**DATA:**
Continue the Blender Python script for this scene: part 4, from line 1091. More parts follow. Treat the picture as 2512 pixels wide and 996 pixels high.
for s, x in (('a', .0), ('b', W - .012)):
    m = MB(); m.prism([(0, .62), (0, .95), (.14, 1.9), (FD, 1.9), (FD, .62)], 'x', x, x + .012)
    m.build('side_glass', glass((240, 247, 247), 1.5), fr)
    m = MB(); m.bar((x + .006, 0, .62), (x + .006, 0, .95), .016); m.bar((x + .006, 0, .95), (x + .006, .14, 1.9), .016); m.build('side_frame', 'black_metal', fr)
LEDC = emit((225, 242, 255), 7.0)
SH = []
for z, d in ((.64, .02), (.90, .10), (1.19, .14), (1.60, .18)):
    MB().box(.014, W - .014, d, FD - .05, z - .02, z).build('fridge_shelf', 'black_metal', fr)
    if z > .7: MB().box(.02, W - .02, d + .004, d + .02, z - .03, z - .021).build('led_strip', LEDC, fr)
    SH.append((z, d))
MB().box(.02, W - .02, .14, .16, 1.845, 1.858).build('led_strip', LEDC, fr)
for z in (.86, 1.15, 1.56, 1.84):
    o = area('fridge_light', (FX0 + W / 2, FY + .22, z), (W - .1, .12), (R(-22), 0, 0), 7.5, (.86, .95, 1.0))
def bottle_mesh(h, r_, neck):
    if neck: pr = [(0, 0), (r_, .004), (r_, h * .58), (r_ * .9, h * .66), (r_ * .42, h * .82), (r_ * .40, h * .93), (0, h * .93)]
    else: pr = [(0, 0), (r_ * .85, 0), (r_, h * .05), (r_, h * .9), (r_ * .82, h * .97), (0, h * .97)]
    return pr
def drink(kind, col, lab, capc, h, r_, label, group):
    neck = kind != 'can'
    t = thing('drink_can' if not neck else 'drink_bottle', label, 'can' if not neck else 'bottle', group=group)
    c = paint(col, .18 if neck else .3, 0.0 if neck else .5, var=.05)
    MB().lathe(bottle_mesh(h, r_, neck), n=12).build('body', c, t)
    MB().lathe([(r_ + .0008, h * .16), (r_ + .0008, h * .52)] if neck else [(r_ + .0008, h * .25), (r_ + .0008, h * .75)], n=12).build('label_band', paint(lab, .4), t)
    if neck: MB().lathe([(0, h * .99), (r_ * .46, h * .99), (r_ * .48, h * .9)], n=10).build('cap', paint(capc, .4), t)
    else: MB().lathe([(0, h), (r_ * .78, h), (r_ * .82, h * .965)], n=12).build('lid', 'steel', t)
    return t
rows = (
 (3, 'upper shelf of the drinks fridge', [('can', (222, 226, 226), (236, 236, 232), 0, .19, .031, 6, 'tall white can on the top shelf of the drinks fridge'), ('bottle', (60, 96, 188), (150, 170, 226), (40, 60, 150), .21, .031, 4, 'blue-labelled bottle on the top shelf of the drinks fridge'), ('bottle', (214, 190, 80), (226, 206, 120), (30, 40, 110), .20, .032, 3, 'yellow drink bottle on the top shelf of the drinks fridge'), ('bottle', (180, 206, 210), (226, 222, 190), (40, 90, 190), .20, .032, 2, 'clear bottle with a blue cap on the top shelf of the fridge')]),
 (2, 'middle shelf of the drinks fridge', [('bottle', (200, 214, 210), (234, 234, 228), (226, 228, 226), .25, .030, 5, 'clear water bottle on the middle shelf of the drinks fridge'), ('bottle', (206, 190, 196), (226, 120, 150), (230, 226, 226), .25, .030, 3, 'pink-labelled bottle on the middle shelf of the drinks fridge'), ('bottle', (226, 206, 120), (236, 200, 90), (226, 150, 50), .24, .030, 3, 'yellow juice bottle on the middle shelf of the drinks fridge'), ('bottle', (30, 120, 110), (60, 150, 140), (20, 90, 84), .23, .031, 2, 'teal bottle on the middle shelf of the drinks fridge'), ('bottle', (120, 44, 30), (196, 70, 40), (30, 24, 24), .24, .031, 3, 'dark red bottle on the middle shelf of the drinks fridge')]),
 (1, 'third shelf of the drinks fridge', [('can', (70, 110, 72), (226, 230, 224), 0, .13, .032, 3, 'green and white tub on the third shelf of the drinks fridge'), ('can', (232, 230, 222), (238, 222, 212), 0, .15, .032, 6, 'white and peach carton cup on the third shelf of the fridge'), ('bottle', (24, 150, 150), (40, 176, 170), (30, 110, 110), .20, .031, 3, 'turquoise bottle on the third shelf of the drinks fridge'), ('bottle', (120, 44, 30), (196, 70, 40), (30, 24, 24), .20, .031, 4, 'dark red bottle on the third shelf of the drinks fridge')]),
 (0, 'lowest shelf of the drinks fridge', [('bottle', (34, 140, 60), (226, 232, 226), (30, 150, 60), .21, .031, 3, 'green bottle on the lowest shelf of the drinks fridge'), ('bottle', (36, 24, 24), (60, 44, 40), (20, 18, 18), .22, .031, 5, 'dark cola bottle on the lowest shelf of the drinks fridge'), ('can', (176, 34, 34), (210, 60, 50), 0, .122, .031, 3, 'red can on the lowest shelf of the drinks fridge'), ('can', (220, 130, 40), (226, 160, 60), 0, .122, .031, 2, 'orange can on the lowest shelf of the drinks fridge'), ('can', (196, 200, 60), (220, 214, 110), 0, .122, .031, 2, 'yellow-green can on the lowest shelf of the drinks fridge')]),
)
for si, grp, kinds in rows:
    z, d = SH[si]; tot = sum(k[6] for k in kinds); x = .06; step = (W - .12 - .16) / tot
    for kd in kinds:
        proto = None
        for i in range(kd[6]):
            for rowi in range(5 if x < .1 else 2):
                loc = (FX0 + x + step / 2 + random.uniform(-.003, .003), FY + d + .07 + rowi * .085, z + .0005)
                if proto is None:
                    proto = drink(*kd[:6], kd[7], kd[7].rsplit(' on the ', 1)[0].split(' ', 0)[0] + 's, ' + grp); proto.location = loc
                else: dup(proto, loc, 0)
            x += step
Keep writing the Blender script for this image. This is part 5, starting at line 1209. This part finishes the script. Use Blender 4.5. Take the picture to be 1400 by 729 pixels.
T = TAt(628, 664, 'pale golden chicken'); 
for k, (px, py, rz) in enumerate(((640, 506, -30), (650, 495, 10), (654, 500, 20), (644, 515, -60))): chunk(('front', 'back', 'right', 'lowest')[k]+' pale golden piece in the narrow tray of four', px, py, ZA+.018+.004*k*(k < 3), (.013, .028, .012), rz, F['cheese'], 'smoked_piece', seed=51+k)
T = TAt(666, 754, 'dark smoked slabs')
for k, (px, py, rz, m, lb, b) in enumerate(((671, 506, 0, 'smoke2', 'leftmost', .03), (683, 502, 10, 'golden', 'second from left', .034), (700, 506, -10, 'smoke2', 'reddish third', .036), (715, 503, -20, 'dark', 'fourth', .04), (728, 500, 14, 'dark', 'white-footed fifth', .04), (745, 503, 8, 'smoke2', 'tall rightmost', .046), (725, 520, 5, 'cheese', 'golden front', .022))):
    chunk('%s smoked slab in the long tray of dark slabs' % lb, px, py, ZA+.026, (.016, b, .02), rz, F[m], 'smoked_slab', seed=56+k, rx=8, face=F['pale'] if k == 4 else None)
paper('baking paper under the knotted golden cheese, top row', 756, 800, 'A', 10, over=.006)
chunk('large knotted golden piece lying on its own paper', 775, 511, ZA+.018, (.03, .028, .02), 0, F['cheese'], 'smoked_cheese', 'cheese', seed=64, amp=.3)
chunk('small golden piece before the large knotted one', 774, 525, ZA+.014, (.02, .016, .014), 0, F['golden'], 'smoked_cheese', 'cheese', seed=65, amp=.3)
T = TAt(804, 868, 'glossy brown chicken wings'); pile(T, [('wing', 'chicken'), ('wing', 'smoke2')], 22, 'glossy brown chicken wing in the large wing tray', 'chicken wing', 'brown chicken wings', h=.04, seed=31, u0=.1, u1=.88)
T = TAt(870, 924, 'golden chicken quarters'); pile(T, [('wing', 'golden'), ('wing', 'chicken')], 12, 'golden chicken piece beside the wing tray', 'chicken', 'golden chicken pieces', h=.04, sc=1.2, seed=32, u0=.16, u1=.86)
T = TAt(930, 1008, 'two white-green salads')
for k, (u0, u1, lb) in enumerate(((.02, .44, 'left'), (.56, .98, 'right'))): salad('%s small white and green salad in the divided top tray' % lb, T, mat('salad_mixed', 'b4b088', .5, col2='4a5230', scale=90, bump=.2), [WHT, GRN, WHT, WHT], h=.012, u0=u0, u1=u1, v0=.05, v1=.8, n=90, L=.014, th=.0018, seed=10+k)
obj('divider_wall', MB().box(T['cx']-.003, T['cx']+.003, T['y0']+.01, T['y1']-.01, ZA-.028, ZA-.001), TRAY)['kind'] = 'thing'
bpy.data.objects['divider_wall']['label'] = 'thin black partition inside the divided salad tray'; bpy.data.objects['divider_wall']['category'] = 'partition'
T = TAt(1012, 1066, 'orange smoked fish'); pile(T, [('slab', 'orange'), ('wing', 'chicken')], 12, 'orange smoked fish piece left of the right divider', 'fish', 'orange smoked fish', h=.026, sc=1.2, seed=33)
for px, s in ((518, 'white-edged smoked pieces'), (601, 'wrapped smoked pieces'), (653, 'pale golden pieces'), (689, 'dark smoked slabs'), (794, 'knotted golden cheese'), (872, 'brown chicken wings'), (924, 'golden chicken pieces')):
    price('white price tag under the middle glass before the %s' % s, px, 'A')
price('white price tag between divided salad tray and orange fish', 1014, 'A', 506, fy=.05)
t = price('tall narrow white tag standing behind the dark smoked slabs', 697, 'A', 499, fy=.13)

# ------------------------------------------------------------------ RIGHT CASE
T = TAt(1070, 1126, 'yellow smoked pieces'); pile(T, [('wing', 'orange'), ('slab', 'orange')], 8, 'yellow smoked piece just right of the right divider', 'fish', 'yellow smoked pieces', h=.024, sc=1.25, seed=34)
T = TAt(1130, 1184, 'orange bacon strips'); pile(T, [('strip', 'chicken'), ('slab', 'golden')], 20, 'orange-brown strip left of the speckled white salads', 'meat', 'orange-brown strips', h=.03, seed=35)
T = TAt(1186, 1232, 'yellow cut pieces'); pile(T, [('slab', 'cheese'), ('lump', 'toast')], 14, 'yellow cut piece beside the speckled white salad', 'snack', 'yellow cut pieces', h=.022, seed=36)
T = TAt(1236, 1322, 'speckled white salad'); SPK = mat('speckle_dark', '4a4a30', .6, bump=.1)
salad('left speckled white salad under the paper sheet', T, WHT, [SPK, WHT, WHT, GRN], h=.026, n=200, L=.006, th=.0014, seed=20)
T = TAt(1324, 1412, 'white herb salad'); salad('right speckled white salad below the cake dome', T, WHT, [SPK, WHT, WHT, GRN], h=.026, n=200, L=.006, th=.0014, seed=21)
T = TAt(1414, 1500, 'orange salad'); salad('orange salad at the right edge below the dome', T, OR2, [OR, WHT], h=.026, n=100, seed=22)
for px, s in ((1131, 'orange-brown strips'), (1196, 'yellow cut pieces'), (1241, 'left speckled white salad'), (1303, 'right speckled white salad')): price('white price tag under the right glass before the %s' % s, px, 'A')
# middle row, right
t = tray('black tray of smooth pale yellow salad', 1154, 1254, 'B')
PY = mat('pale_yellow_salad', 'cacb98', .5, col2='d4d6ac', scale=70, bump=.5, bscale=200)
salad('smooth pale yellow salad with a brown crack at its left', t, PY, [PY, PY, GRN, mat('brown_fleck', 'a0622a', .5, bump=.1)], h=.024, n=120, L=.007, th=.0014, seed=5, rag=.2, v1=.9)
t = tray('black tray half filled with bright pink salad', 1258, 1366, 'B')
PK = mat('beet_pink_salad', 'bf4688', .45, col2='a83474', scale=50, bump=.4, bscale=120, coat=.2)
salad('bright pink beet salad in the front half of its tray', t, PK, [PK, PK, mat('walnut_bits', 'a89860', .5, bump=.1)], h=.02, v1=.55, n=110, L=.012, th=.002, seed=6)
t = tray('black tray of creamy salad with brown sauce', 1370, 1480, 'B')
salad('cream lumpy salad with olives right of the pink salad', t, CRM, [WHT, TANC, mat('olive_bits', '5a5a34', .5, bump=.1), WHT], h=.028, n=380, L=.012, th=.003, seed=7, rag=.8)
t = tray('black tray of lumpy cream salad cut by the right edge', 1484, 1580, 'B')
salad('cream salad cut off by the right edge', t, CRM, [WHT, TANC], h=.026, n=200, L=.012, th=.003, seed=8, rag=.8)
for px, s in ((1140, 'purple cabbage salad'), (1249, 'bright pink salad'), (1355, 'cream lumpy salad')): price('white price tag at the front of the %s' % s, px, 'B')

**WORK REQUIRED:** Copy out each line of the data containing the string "this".

**FINAL ANSWER:**
Continue the Blender Python script for this scene: part 4, from line 1091. More parts follow. Treat the picture as 2512 pixels wide and 996 pixels high.
Keep writing the Blender script for this image. This is part 5, starting at line 1209. This part finishes the script. Use Blender 4.5. Take the picture to be 1400 by 729 pixels.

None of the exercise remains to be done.